La zolla giusta del bomber

Scritto il 16/09/2023
da Stefano Ferrio


Il premio Paolo Rossi appena assegnato dall’Associazione Calciatori al capocannoniere del Napoli Victor Osimhen

 


Bomber... non per caso
Ma cosa ci faceva quello proprio lì? Il 4 maggio scorso se lo sono chiesti in molti a proposito di Victor Osimhen, ventiquattrenne bomber nigeriano del Napoli. Attaccante che al momento cruciale della partita Udinese-Napoli, durante una concitata azione di calcio d’angolo, resta come impalato al centro dell’area di rigore. Quasi sentisse che, alla fine di quel flipper ai limiti del “tilt”, il pallone sarebbe docilmente finito sulla punta del proprio destro, così da essere pronto a “spararlo” in rete con imparabile botta dal basso in alto. Cosa che puntualmente succede, fissando il risultato su un 1-1 che durerà fino alla fine. È quanto basta perché il Napoli vinca il terzo titolo italiano della sua storia.



Premio Paolo Rossi
Secondo le attese, a segnare questo gol-scudetto è uno dei giocatori più forti e determinanti dell’intera rosa azzurra, capace di trascinare al trionfo la propria squadra con la bellezza di 26 gol: nessuno ne fa più di lui in tutta la Serie A 2022/23. Da qui questa foto, tratta dallo straordinario archivio dell’Associazione Calciatori.
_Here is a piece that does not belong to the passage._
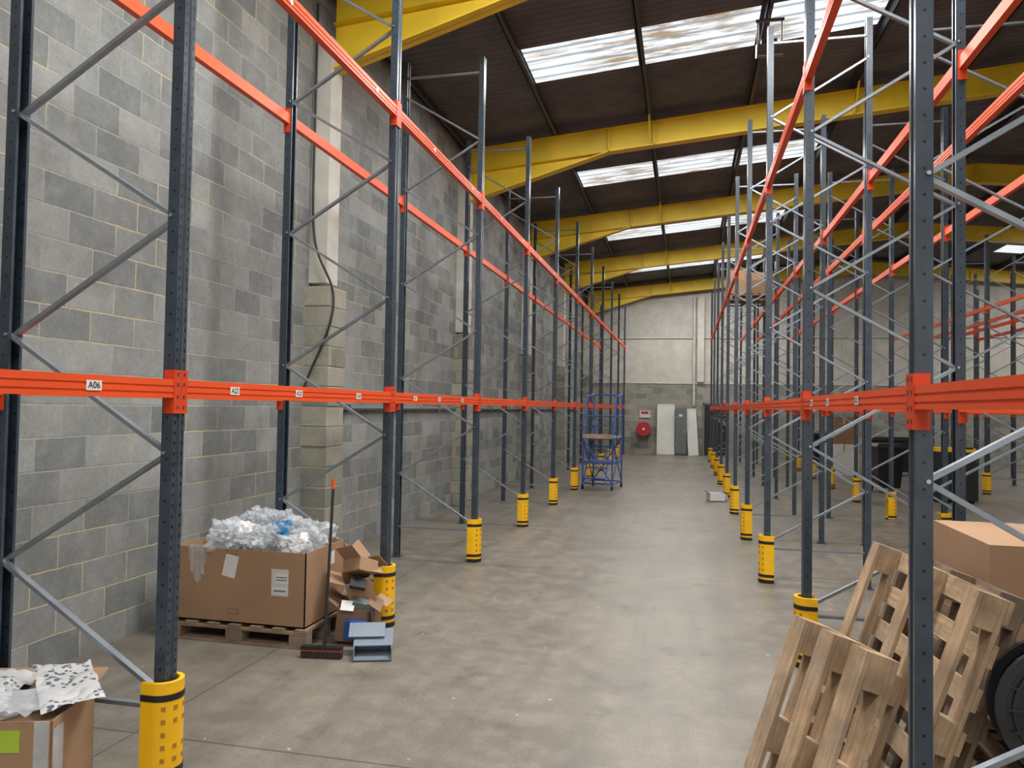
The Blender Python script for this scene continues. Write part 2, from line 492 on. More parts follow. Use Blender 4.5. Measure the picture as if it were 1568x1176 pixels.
def beam(mb, x, y0, y1, z, s):
    def bx(xa, xb, ya, yb, za, zb, mt):
        a, b = sorted((xa, xb)); mb.b2((a, ya, za), (b, yb, zb), mt)
    h = .044
    bx(x - s * .045, x + s * .001, y0 + .045, y1 - .045, z - h, z + h, 'orange')
    for zz0, zz1 in ((-.044, -.028), (-.017, .003), (.014, .044)):
        bx(x, x + s * .005, y0 + .045, y1 - .045, z + zz0, z + zz1, 'orange')
    for ya, yb in ((y0 + .001, y0 + .044), (y1 - .044, y1 - .001)):
        bx(x + s * .001, x + s * .008, ya, yb, z - .12, z + .09, 'orange_conn')
    for yy in (y0 + .047, y1 - .047):
        bx(x - s * .05, x + s * .008, yy - .003, yy + .003, z - .12, z + .09, 'orange_conn')
    for yy in (y0 + .023, y1 - .023):
        for zz in (-.09, -.04, .02, .07):
            bx(x + s * .008, x + s * .010, yy - .005, yy + .005, z + zz - .008, z + zz + .008, 'upright')

def rack_row(name, xa, xb, y0, ks):
    s = 1 if xa > xb else -1
    e = empty(name)
    mu, mbr, mbe = MB(), MB(), MB()
    for k in ks:
        y = y0 + PITCH * k
        upright(mu, xa, y, s); upright(mu, xb, y, -s)
        frame_braces(mbr, xa, xb, y, k)
        if k + 1 in ks:
            for z in LV:
                beam(mbe, xa, y, y + PITCH, z, s)
                beam(mbe, xb, y, y + PITCH, z, -s)
    mu.build('uprights', e); mbr.build('bracing', e); mbe.build('beams', e)
    return e

XA, XAr = -2.40, -3.43
YLP, YRP = 3.28, 3.16
RL = rack_row('pallet_rack', XA, XAr, YLP, list(range(-1, 11)))
RA = rack_row('pallet_rack', .83, 1.89, YRP, list(range(-1, 10)))
RB = rack_row('pallet_rack', 3.45, 2.39, YRP, list(range(0, 10)))
RC = rack_row('pallet_rack', 6.75, 7.8, YRP, list(range(2, 10)))
RD = rack_row('pallet_rack', 9.4, 8.35, YRP, list(range(3, 10)))

def label(parent, x, y, z, s, txt, wl=.085, hl=.042):
    mb = MB(); a, b = sorted((x, x + s * .0015))
    mb.b2((a, y - wl / 2, z - hl / 2), (b, y + wl / 2, z + hl / 2), 'white')
    mb.build('label_plate', parent)
    c = bpy.data.curves.new('label_text', 'FONT'); c.body = txt; c.size = hl * .95; c.align_x = 'CENTER'; c.align_y = 'CENTER'; c.offset = .0006
    o = bpy.data.objects.new('label_text', c); COL.objects.link(o); c.materials.append(M['ptext'])
    o.location = (x + s * .0022, y, z); o.rotation_euler = (math.pi / 2, 0, s * math.pi / 2); o.parent = parent
for y, t in ((2.72, 'A06'), (3.74, 'A22'), (4.45, 'A23'), (5.36, 'A24'), (6.6, 'A31'), (7.3, 'A32'), (8.1, 'A33')):
    label(RL, XA + .0055, y, LV[0] + .0, 1, t)
for y, t in ((4.1, 'B22'), (4.9, 'B23'), (5.5, 'B24')):
    label(RA, .83 - .0055, y, LV[0], -1, t)
for k in range(0, 8):
    y = YLP + PITCH * k
    for dy in (.95, 2.3):
        mb = MB(); mb.tube((XA, y + dy, LV[1]), (XA + .008, y + dy, LV[1]), .02, 'white', 12); mb.build('level_sticker', RL)

def prot_mesh():
    mb = MB(); n = 20; R = .090; H = .49
    def path(R, leg):
        pts = [(-leg, -R)]
        pts += [(R * math.cos(t), R * math.sin(t)) for t in [(-math.pi / 2 + math.pi * i / n) for i in range(n + 1)]]
        pts.append((-leg, R)); return pts
    for (Ro, Ri, z0, z1, mt) in ((R, R - .022, .03, H, 'pyellow'), (R + .004, R - .01, 0.0, .03, 'black'), (R + .003, R - .01, .055, .085, 'black'), (R + .003, R - .01, H - .085, H - .055, 'black')):
        o = path(Ro, .06); i_ = path(Ri, .06)
        for k in range(len(o) - 1):
            a, b, c, d = o[k], o[k + 1], i_[k + 1], i_[k]
            mb.face([(*a, z0), (*b, z0), (*b, z1), (*a, z1)], mt)
            mb.face([(*c, z0), (*d, z0), (*d, z1), (*c, z1)], mt)
            mb.face([(*a, z1), (*b, z1), (*c, z1), (*d, z1)], mt)
            mb.face([(*a, z0), (*d, z0), (*c, z0), (*b, z0)], mt)
        for k in (0, -1):
            a, d = o[k], i_[k]
            mb.face([(*a, z0), (*a, z1), (*d, z1), (*d, z0)], mt)
    for t in (-.95, -.32, .32, .95):
        for zz in (.13, .19, .25, .31, .37):
            if abs(t) < .5 and zz in (.25,): continue
            c = ((R - .003) * math.cos(t), (R - .003) * math.sin(t), zz)
            mb.box(c, (.010, .02, .022), 'pyellow_d', (0, 0, t))
    return mb.build('rack_upright_protector')
base = prot_mesh(); pm = base.data
bpy.data.objects.remove(base)
def prot(x, y, s):
    o = bpy.data.objects.new('rack_upright_protector', pm); COL.objects.link(o)
    o.location = (x - s * .035, y, .009); o.rotation_euler = (0, 0, 0 if s > 0 else math.pi)
for k in range(0, 10): prot(XA, YLP + PITCH * k, 1)
for k in range(1, 10): prot(.83, YRP + PITCH * k, -1)
for k in range(2, 10): prot(3.45, YRP + PITCH * k, 1)
for k in range(4, 10): prot(6.75, YRP + PITCH * k, -1)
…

Lo scatto risale al 27 agosto scorso quando, prima del fischio di inizio di Napoli-Sassuolo, Osimhen riceve dal Presidente dell’AIC, Umberto Calcagno, il premio Paolo Rossi destinato al capocannoniere della stagione precedente.



Quelli che del gol hanno il “fiuto”
A dire il vero, il fuoriclasse africano sfoggia alla fine un ricco catalogo di segnature, realizzate nei più vari modi: di potenza, di fino, in fuga, dopo scambi sullo stretto. Ma risulta significativo che, nel giorno della verità, di lui ci si chieda cosa facesse proprio lì, in quella zolla precisa dello stadio di Udine, e non in un’altra. Nella storia del calcio è una domanda ricorrente, che riguarda quegli attaccanti un tempo definiti “opportunisti”, guidati da una sorta di intimo fiuto a trovarsi nel posto giusto al momento giusto, così da effettuare il tocco o la deviazione vincente nella porta avversaria. Magari fatta non in modo esemplare da un punto di vista stilistico, ma nello stesso tempo frutto di una vocazione al gol per cui il corpo del giocatore segue l’azione optando di istinto per determinati spostamenti e adattamenti. Dove una tempia, uno stinco o perfino un’anca, in quell’occasione vanno decisamente meglio del collo del piede o della fronte piena.



Alla “Pablito”
Cosa ci facesse Paolo Rossi proprio “lì” in tre fatidici momenti di un’Italia-Brasile giocata ai Mondiali del 1982 è cosa nota non solo ai tifosi. La conoscono anche quanti furono comunque testimoni di tre gol che, oltre a decidere quella partita, spianarono all’Italia la strada del terzo titolo mondiale e un po’ cambiarono la storia di un intero Paese, traghettandolo dalle violenze terroristiche degli anni ‘70 al liberatorio edonismo degli anni ‘80. Come ha fatto, 41 anni dopo, Victor Osimhen, la domenica in cui, passando di là per caso, ha fatto impazzire di gioia, non per un giorno ma per lungo tempo, un’intera città. Un gol “alla Pablito”.